Strain Compatibilty Method for Reinforced Concrete

[ZeroStress]

Hello and thanks for your valuable advise.

I am struggling with something that has been bothering me for a while. This is regarding finding out the ultimate bending resistance of a rienforced concrete section. I have attached the hand calcs.

The concrete section in the question already has an axial compression load of 300kN. In my first iteration of x=466mm, I have not been able to balance the section and hence it needs another iteration for the neutral axis depth "x".

However, my actual question is the way I am calculating the bending resistance of the section. Lets say that the equilibrium of the section has been achieved at x = 466mm as in the calcs.

In order to calculate the bending resistance of the section, is it correct to multiply each force with its lever arm as in the "Stress Diagram" figure?

The reason I am asking this question is that I have used AutoDESK Structural Bridge Design software for the same section and the way it calculates the bending resistance is it multiplies each force with its lever arm measured from the centroid of the force to the farthest "opposite stress" fibre.

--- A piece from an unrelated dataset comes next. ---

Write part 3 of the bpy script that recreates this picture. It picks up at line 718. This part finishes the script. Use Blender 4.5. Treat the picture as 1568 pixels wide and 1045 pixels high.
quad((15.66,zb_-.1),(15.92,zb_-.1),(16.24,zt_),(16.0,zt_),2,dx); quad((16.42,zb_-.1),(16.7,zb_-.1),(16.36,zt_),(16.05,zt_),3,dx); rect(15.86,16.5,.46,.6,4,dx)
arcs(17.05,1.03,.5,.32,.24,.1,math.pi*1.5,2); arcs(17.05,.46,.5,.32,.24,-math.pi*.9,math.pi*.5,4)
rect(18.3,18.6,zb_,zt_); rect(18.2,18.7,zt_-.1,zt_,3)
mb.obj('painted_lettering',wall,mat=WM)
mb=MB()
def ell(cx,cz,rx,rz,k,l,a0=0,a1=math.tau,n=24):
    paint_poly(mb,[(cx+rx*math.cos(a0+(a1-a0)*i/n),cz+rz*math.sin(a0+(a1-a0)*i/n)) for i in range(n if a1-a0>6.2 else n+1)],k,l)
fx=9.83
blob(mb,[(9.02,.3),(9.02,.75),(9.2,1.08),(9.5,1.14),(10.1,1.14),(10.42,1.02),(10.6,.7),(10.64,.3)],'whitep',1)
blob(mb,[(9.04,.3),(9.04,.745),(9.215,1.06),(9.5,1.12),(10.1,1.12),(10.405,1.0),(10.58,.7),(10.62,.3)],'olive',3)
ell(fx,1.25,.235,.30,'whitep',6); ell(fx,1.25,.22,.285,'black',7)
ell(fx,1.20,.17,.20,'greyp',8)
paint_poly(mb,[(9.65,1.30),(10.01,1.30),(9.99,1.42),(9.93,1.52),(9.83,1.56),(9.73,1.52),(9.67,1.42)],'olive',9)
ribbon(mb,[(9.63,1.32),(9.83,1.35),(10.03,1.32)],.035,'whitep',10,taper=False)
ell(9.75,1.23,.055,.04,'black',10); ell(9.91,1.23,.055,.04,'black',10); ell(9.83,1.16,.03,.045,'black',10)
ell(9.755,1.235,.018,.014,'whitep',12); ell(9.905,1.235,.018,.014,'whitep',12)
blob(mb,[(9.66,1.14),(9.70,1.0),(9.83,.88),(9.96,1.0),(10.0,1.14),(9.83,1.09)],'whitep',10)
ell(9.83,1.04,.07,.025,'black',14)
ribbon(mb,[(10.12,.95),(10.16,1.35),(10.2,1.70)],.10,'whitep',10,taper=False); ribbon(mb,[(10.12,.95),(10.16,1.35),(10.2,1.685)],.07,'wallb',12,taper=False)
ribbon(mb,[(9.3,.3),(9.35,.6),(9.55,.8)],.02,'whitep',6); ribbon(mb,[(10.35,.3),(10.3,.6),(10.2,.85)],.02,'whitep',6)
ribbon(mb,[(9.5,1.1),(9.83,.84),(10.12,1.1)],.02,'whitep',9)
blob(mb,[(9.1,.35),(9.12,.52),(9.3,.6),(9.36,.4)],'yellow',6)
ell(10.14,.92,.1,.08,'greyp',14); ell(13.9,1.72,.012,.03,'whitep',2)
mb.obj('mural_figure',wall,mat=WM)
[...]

For example, ASBD software would multimply:
Fsc with lever arm of 732 - 63 = 669mm
Fcc with lever arm of 732 - 186.5 = 545mm
etc

This gives very different bending resistance. Could anyone help please. Thanks.

 

[gargarot89]

Hi

It doesn't matter "around" which point you calculate your bending resistance.
You calculate it about the neutral axis, the ASBD maybe around the bottom reinforcement. In the end its the same.

Your x is way off:
Simple calculation: As_bottom*fsd = 2100*0.435 = 913 kN
N = -300 kN
Fc_sum = 913+300 ~ -1200 kN
xc ~ Fc/fcd/b = 1200/24/0.5 = 100 mm -> x ~ 120 mm (not around 460mm)
You have not yet found the right equilibrium. In your case (x=466mm) your N is about -9 MN and not -300 kN.

And you have forgotten to add P*z to your M_Sum (P acts at the center of your beam/column).

Your resistance should be somewhere about Mrd = -700 kNm.

In most cases, its ok to neglect the reinforcement in compression and moreover in simple cases like yours to ignore the strains. Just assume that all the reinforcement is yielding and the compressionblock is rectangular and about 0.8x to get a pretty good first impression.

 

[Settingsun]

It appears that you've used 1000mm as the section width to calculate Fcc instead of 500mm.

That aside, the moment is calculated about the centroid when the axial force is non-zero. The result will be sensitive to this when the axial force is large. I've seen both the plastic centroid and the elastic centroid of the gross section used for this - plastic section apparently the old way, with gross section more modern on the assumption that's where the member was located in the computer model. In your section, the plastic centroid is at 422mm depth vs 400mm for gross section. There is no difference if the reinforcement is symmetrical.

The Autodesk Bridge method sounds wrong the way you've described it. Consider a section in pure bending: the capacity is the steel capacity multiplied by lever arm, approximately Fs*(0.9*d). The method you've described would give a number about twice this.

At 300kN axial compression, I get 720kNm design bending capacity.

 

[gargarot89]

steveh49 is right about the centroids make a slight difference.

However, the Autodesk Bridge method does not have to be wrong.

If you consider a simple cross section like the following, its all about to sum up all the forces with the right lever arm, but for the calculation itself it does not matter around which point you do it:

My bending resistance is allways the same.
In your example you choose point 3 (the neutral axis). Point 1 (gross/net centroid/model axis) is also possible. Autodesk does it around point 2 as i think and would also give the same result.

back to your question:
"is it correct to multiply each force with its lever arm as in the "Stress Diagram" figure?"
Yes, but you have to consider all the forces in right places and assume the right x for your given axial force and as always: make no mistakes ;]